Em 2017, dois grandes grupos da indústria de alimentos, a Grocery Manufacturers Association, que representa a Kellogg’s, e a Food Marketing Institute, adotaram a padronização da linguagem usada ao determinar o vencimento para dissipar a confusão.

Segundo Balkan, as novas políticas, que exigem que as empresas usem apenas as expressões “melhor consumir até” e “consumir até”, não são suficientes para resolver de forma significativa o problema global de desperdício de comida. “Precisamos ver esforços mais sinceros e abrangentes”, disse ela, incluindo campanhas de conscientização popular para educar os consumidores sobre o desperdício.

Prince, a gerente de responsabilidade social da Kellogg’s, disse que a empresa tem trabalhado com a Wrap, um grupo de combate ao desperdício na Grã-Bretanha, para educar os consumidores sobre o tamanho das porções e a segurança alimentar. Ela também observou que as embalagens de cereais da empresa normalmente aconselham os consumidores a comer os produtos dentro do prazo de um ano. “É muito, muito improvável que uma caixa de cereais fique no armário por 12 meses e tenha de ser jogada fora”, opinou.

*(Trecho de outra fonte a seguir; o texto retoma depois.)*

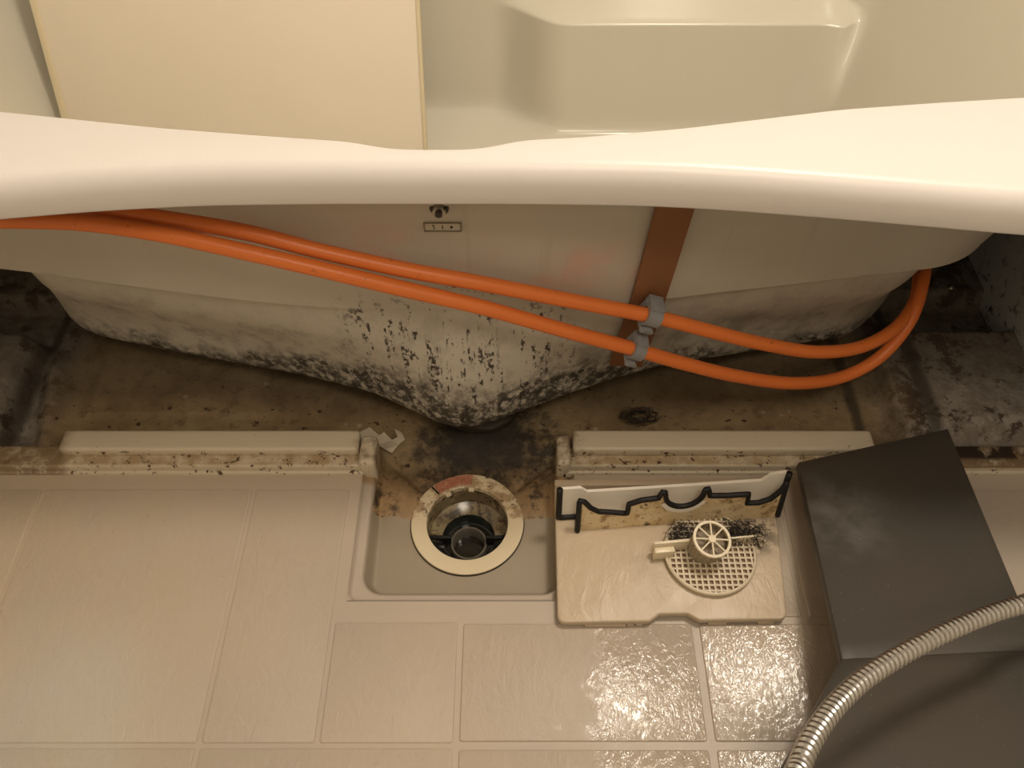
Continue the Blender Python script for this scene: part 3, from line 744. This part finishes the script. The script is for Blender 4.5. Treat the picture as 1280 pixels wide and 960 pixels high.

McAvoy garantiu ter instituído algumas estratégias para eliminar o desperdício dentro do ciclo produtivo da Seven Brothers. Anos antes de estabelecer a parceria com a Kellogg’s, a cervejaria já fornecia a fazendeiros locais os grãos que sobravam ao fim do processo de fabricação de cerveja.

McAvoy produz cerveja muito antes que o termo “upcycling” (reutilização) virasse moda. Quando criança, ele e os seis irmãos ajudavam o pai com uma operação de fabricação de cerveja no porão da casa da família em Manchester. Hoje em dia, os filhos, com idades entre 30 e 50 anos, gerenciam a Seven Brothers (em português, Sete Irmãos) juntos, embora alguns se envolvam mais do que outros na produção cervejeira cotidiana.

“À medida que envelhecemos”, McAvoy contou, “alguns de nós ficaram um pouco mais interessados em apenas beber a cerveja do que em produzi-la.”